Cumulatively, these factors have driven the price of PTLO far below its IPO level. When the chain was first taken public, shares were priced at $20 and quickly rose to over $30 on its first day of trading. The share price currently trades more than 50% lower than that figure.
The Case for Value at Portillo’s
Where value is concerned, Portillo’s is a bit of a mixed bag. At 1.3 times sales, the company is priced quite reasonably for a growth stock.
The forward price-to-earnings ratio of 44.9 is rather high, but once again well in line with high-growth stock pricing.
Given that Portillo’s is still early in its expected growth trajectory, the company could justify such a valuation if it can continue expanding while maintaining its restaurant-level margins and superior AUVs.
There is, however, a case for actual undervaluation when Portillo’s is compared to other fast-casual chains.
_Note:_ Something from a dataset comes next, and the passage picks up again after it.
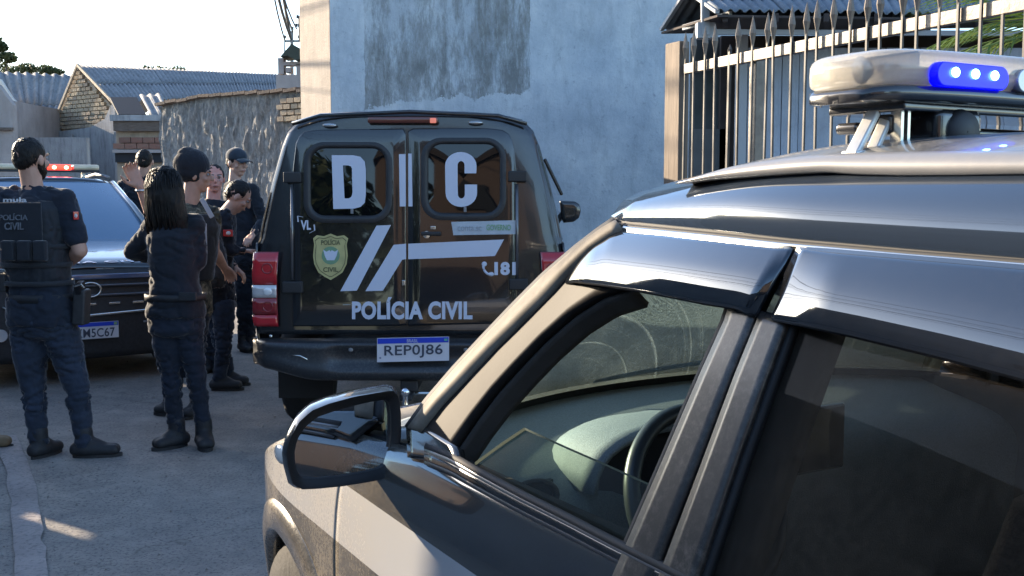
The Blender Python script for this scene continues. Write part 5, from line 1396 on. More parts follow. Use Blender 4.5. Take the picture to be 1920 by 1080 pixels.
for sx in (-1,1):
    MB().tube([(sx*.83,-1.18,1.06),(sx*.72,-1.62,1.36),(sx*.61,-2.02,1.59)], [.03,.028,.03], 8).build('front_pillar', simple('pillar_pale', (.3,.3,.3), .2, .6, coat=1) , suv, smooth=True)
    MB().poly([(sx*.87,-1.35,1.08),(sx*.87,-4.1,1.08),(sx*.63,-3.9,1.58),(sx*.63,-2.1,1.58)]).build('side_window', msg, suv, solid=.006)
    m = MB(); m.ball((sx*1.0,-1.45,1.12), (.11,.06,.075), 14, 10); m.bar((sx*.88,-1.45,1.08),(sx*.98,-1.45,1.1),.04,.04); m.build('door_mirror', msuv, suv, smooth=True)
    MB().tube([(sx*.60,-2.15,1.65),(sx*.62,-2.9,1.69),(sx*.6,-3.8,1.64)], .017, 8).build('roof_rail', mrail, suv, smooth=True)
    for yy in (-.85,-3.4): wheel(suv, sx*.80, yy, .33, .21, sx)
MB().box((0,-2.3,.2), (1.6,4.2,.08)).build('underbody', mblk, suv)
MB().quadgrid([[V((-.85,-4.35,z)),V((0,-4.42,z)),V((.85,-4.35,z))] for z in (.25,.6,1.06)]+[[V((-.58,-4.12,1.56)),V((0,-4.15,1.58)),V((.58,-4.12,1.56))]]).build('tailgate', msuv, suv, smooth=True)
# front face: bumper, grille with bars, badge, plate, lamps
rws = []
for i in range(13):
    z = lerp(.2,.9,i/12); rws.append([V((.82*s, .03+.05*(1-s*s)+.03*sin(pi*i/12)-.04*s**8, z)) for s in [-1+2*j/20 for j in range(21)]])
fb = MB().quadgrid(rws).build('front_bumper', mblk, suv, smooth=True, solid=.01)
mbar = simple('grille_bar', (.09,.095,.11), .3, .3, coat=.5)
for k, z in enumerate((.845,.775,.70)): MB().box((0,.125,z), (1.12-.05*k,.025,[.04,.018,.018][k])).build('grille_bar', mbar if k else simple('grille_top', (.1,.13,.22), .15, .3, coat=1), fb, bevel=.006)
m = MB(); m.tube([(-.62,.09,.64),(-.5,.12,.565),(0,.135,.545),(.5,.12,.565),(.62,.09,.64)], .012, 8); m.build('grille_surround', mchrome, fb, smooth=True)
for k in range(7): MB().box((-.54+.18*k,.125,.63), (.085,.012,.018)).build('grille_slot', mchrome, fb, bevel=.003)
MB().ring((0,.145,.745), .062, .008, 'y', 28, 8, Matrix.Diagonal((1.25,1,.9))).build('front_badge', mchrome, fb, smooth=True)
for sx in (-1,1):
    hl_ = MB().box((sx*.68,.06,.82), (.26,.08,.11)).build('headlight', simple('lamp_lens', (.45,.5,.55), .08, .4, coat=1), suv, bevel=.02); MB().ball((sx*.66,.1,.82), .035).build('bulb', mchrome, hl_, smooth=True)
    MB().lathe([(.001,.01),(.045,.012),(.05,0)], (sx*.64,.085,.42), 'y', 16).build('fog_lamp', mclr, fb)
    MB().box((sx*.45,.115,.47), (.1,.01,.014)).build('sensor', simple('dull_sensor', (.2,.21,.23), .4), fb)
PFS = lambda u, v, o=0: SFp(u, v, .14+o)
p0 = V((-.2,.135,.36)); 
pm = MB().poly([(-.2,.142,.36),(.2,.142,.36),(.2,.142,.49),(-.2,.142,.49)]).build('licence_plate', simple('plate_white2', (.62,.62,.64), .4), suv, solid=.006)
MB().poly([(-.197,.147,.457),(.197,.147,.457),(.197,.147,.488),(-.197,.147,.488)]).build('plate_band', simple('plate_blue2', (.01,.05,.5), .35), pm, solid=.001)
MB().poly([(-.19,.149,.462),(-.165,.149,.462),(-.165,.149,.484),(-.19,.149,.484)]).build('plate_flag', mgreen, pm, solid=.001)
link('plate_number', textmesh('RXM5C67', .34, .07, .0008, .012, lambda x,z,d: V((.17-x, .149+d, .372+z)), 1.05), simple('plate_ink2', (.05,.06,.09), .5), pm)
link('hood_lettering', textmesh('POLÍCIA CIVIL', 1.1, .05, .001, .03, lambda x,z,d: V((.55-x, -.03-z*1.3-.05*abs(x-.55), .935+(z*1.3)*.24+.01-.012*abs(x-.55)+d)), 1.15), mdec, suv)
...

Chipotle (NYSE:CMG), the undisputed giant in the space, trades at 7.2 times sales and 51.8 times forward earnings.
Chipotle may be worth a premium due to its history of incredible growth, but other fast-casual restaurants closer to Portillo’s size trade at similarly high multiples.
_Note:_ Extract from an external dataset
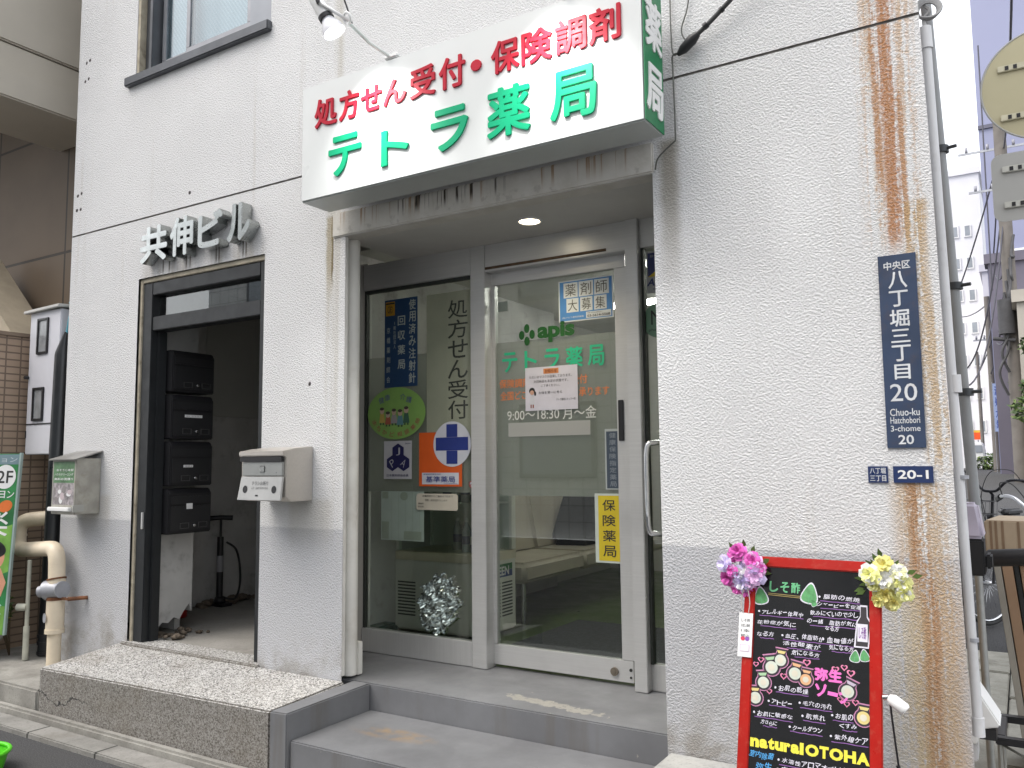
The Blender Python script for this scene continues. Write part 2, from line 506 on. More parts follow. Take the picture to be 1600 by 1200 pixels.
def granite():
    m = bpy.data.materials.new("granite"); t = NT(m)
    P, x, y, z = t.pos()
    vo = t.n("ShaderNodeTexVoronoi"); t.l(P, vo.inputs["Vector"]); vo.inputs["Scale"].default_value = 175
    sp = t.n("ShaderNodeSeparateColor"); t.l(vo.outputs["Color"], sp.inputs[0])
    v = sp.outputs[0]
    c = t.mix(t.ramp(v, .15, .3), (.09, .088, .085), (.33, .32, .30))
    c = t.mix(t.ramp(v, .55, .7), c, (.53, .525, .515))
    c = t.mix(t.ramp(v, .8, .86), c, (.60, .59, .57))
    big = t.noise(P, 2.2, 4, .6)
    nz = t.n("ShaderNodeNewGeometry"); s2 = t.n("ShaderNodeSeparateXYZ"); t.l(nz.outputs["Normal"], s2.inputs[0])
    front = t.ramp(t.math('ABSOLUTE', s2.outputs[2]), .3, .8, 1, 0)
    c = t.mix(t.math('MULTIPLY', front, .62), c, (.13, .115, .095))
    c = t.mix(t.math('MULTIPLY', t.ramp(big, .5, .7), .35), c, (.16, .135, .10))
    xw = t.math('ADD', t.math('MULTIPLY', t.noise(P, 6, 4), .25), z)
    k = t.math('MULTIPLY', t.band(xw, .275, .002, .003), t.ramp(x, -4.35, -4.2, 1, 0))
    c = t.mix(t.math('MULTIPLY', k, front), c, (.03, .03, .03))
    t.principled(c, .75, 0, t.bump(v, .25, .003), .35)
    return m
def greypaint():
    m = bpy.data.materials.new("grey_floor_paint"); t = NT(m)
    P, x, y, z = t.pos()
    c = t.mix(t.ramp(t.noise(P, 3.5, 5, .6), .3, .72), (.14, .142, .149), (.18, .184, .193))
    g = t.n("ShaderNodeNewGeometry"); s2 = t.n("ShaderNodeSeparateXYZ"); t.l(g.outputs["Normal"], s2.inputs[0])
    top = t.ramp(s2.outputs[2], .5, .8)
    st = t.noise(t.scale(P, 9, 9, .7), 1.0, 4, .6)
    c = t.mix(t.math('MULTIPLY', t.math('SUBTRACT', 1.0, top), t.ramp(st, .52, .75, 0, .6)), c, (.12, .105, .085))
    # rust-brown blotch on the low step, dull traffic film
    d = t.math('ADD', t.math('POWER', t.math('MULTIPLY', t.math('SUBTRACT', x, -2.45), 2.2), 2.0), t.math('POWER', t.math('MULTIPLY', t.math('SUBTRACT', y, -.17), 7.0), 2.0))
    c = t.mix(t.math('MULTIPLY', t.ramp(d, .0, .35, .7, 0), t.ramp(t.noise(P, 12, 4), .38, .62)), c, (.30, .20, .10))
    # paint worn through on the top step nosing
    w = t.math('MULTIPLY', t.math('SUBTRACT', y, t.math('ADD', .20, t.math('MULTIPLY', t.math('ADD', x, 1.9), -.12))), 1.0)
    wn_ = t.noise(P, 18, 5, .65)
    k = t.math('MULTIPLY', t.band(w, 0.0, .0, .075), t.math('MULTIPLY', t.band(x, -1.84, .14, .22), top))
    k = t.ramp(t.math('ADD', t.math('MULTIPLY', k, .42), t.math('MULTIPLY', wn_, 1.15)), .80, .83)
    k = t.math('MULTIPLY', k, t.ramp(t.noise(P, 55, 3), .3, .5, .45, 1))
    k = t.math('MULTIPLY', k, t.math('MULTIPLY', top, t.band(x, -1.84, .40, .03)))
    c = t.mix(t.math('MULTIPLY', k, .8), c, (.33, .315, .275))
    # scuffed chips on the vertical face
    ch = t.math('MULTIPLY', t.ramp(t.noise(t.scale(P, 5, 5, 2.5), 1.6, 6, .75), .66, .69), t.math('SUBTRACT', 1.0, top))
    c = t.mix(t.math('MULTIPLY', ch, .55), c, (.42, .39, .33))
    t.principled(c, t.ramp(t.noise(P, 5, 4), .3, .7, .38, .6), 0, t.bump(t.noise(P, 40, 4), .12, .003), .5)
    return m
def tilemat(name, c1, c2, mortar, bw, bh, axis='yz', msize=.006, rough=.5, bev=.4, off=0.0):
    m = bpy.data.materials.new(name); t = NT(m)
    P, x, y, z = t.pos()
    cb = t.n("ShaderNodeCombineXYZ"); t.l({'y': y, 'x': x}[axis[0]], cb.inputs[0]); t.l(z, cb.inputs[1])
    br = t.n("ShaderNodeTexBrick", offset=off); t.l(cb.outputs[0], br.inputs["Vector"])
    br.inputs["Color1"].default_value = (*c1, 1); br.inputs["Color2"].default_value = (*c2, 1); br.inputs["Mortar"].default_value = (*mortar, 1)
    br.inputs["Scale"].default_value = 1; br.inputs["Mortar Size"].default_value = msize; br.inputs["Mortar Smooth"].default_value = .1
    br.inputs["Brick Width"].default_value = bw; br.inputs["Row Height"].default_value = bh
    c = t.mix(t.ramp(t.noise(P, 2.0, 4), .3, .7, 0, .3), br.outputs[0], tuple(k * .55 for k in c1))
    t.principled(c, rough, 0, t.bump(t.math('SUBTRACT', 1.0, br.outputs[1]), bev, .004), .4)
    return m
def asphaltmat():
    m = bpy.data.materials.new("asphalt"); t = NT(m)
    P, x, y, z = t.pos()
    f = t.noise(P, 170, 2, .6); g = t.noise(P, 1.4, 4)
    c = t.mix(t.ramp(f, .35, .7), (.035, .035, .037), (.10, .10, .102))
    c = t.mix(t.ramp(g, .4, .7, 0, .4), c, (.06, .058, .055))
    t.principled(c, .85, 0, t.bump(f, .6, .005), .3)
    return m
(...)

Cava (NYSE:CAVA), for instance, is priced at 19.2 times sales and nearly 300 times forward earnings, despite generating only slightly higher sales and net margins than Portillo’s. As such, it may be fair to say that Portillo’s is likely undervalued when compared to fast-casual stocks generally.
The Effects of Activist Interest
A final point that’s worth noting about Portillo’s is the fact that it has recently attracted the attention of an activist investing firm. Engaged Capital announced in mid-August that it had acquired a roughly 10% stake in the company.
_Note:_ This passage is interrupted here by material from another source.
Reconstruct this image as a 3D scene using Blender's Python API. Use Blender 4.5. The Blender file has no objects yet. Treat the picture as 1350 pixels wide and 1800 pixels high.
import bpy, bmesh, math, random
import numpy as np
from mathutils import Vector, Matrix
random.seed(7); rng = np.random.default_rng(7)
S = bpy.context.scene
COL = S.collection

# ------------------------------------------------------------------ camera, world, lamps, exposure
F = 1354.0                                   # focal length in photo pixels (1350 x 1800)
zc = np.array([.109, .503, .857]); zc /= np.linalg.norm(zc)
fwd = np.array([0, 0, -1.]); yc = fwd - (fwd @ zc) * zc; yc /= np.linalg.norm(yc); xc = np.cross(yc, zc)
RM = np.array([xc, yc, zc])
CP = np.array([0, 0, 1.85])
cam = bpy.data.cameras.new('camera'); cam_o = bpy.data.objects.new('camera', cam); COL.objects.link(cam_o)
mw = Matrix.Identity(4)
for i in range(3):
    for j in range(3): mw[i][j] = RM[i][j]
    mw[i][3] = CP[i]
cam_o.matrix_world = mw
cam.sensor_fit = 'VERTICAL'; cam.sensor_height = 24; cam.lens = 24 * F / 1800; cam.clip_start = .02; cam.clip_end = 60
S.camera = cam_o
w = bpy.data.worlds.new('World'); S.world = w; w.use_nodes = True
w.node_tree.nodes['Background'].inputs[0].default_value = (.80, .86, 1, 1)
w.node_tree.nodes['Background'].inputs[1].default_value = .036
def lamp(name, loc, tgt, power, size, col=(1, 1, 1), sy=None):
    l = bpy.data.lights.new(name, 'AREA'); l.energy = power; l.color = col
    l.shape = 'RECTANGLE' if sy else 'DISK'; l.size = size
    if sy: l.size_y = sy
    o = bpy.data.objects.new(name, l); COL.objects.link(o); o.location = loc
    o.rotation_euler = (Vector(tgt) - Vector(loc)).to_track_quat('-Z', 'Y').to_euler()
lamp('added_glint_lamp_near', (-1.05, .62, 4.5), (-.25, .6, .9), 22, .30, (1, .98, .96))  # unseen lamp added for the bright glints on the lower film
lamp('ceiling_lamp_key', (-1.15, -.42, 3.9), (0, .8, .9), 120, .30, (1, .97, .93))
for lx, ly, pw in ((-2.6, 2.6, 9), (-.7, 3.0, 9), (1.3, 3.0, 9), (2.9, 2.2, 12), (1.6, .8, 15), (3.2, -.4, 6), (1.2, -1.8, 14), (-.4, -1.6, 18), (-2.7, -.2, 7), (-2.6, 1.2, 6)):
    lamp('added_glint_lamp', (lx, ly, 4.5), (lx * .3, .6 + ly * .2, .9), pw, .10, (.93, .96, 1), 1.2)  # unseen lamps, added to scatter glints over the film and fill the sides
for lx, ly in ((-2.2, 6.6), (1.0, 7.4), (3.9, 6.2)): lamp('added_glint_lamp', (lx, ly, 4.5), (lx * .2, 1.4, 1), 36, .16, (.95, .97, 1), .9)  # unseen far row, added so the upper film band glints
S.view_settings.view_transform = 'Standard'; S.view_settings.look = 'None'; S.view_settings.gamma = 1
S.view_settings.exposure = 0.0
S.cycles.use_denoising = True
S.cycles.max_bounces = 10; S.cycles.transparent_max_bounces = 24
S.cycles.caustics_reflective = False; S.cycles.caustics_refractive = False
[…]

Though it isn’t pressing for management changes, Engaged hopes to encourage Portillo’s to make operational changes that will result in faster growth and higher earnings.
The primary changes Engaged hopes to implement have to do with the size and expense of the company’s restaurants.
Portillo’s locations are unusually large by fast-casual standards, averaging about 7,700 square feet. The company had already announced plans for a small footprint restaurant concept that would reduce this to between 5,500 and 6,000.
Engaged hopes to promote the idea of smaller restaurants, as well as changes to real estate ownership that would help Portillo’s expand faster and capitalize on its restaurant-level economics.
Shareholders have responded positively, sending the price of PTLO up by over 25% over the last quarter or so. Though today’s shareholders must pay higher prices than before Engaged announced its interest, the company’s guidance may help Portillo’s reach its potential in the long run.
Is Portillo’s Stock a Good Buy?
Now that an activist investor, Engaged Capital, has taken a large stake, Portillo’s stock is a good buy as operational enhancements drive higher margins.
Despite generating steady revenue and earnings growth, it’s fair to say Portfillo’s has lagged the market in terms of share price performance. In part, this can be attributed to its slow-but-steady approach to growth, as well as its gradual but substantial increase to its number of outstanding shares.
With that said, Portillo’s is also a business that boasts outstanding restaurant-level performance and a potentially long growth runway.
By focusing on major cities in the Sun Belt for its expansion efforts, Portillo’s may be able to expand without allowing its superior AUVs to suffer in the process.
Furthermore, the chain is a favorite of Illinoisans who are increasingly flocking to southern states. giving it a ready-made clientele in its new chosen markets.
Overall, Portillo’s could be a good buy for investors seeking steady, long-term returns. The chain’s discounted price tag compared to other fast-casual restaurants makes it fairly attractive, especially if the new activist interest results in operational improvements and more rapid growth.
While PTLO may take time to produce returns for investors, the company’s fundamentals and growth opportunities both seem strong enough to make it worth considering.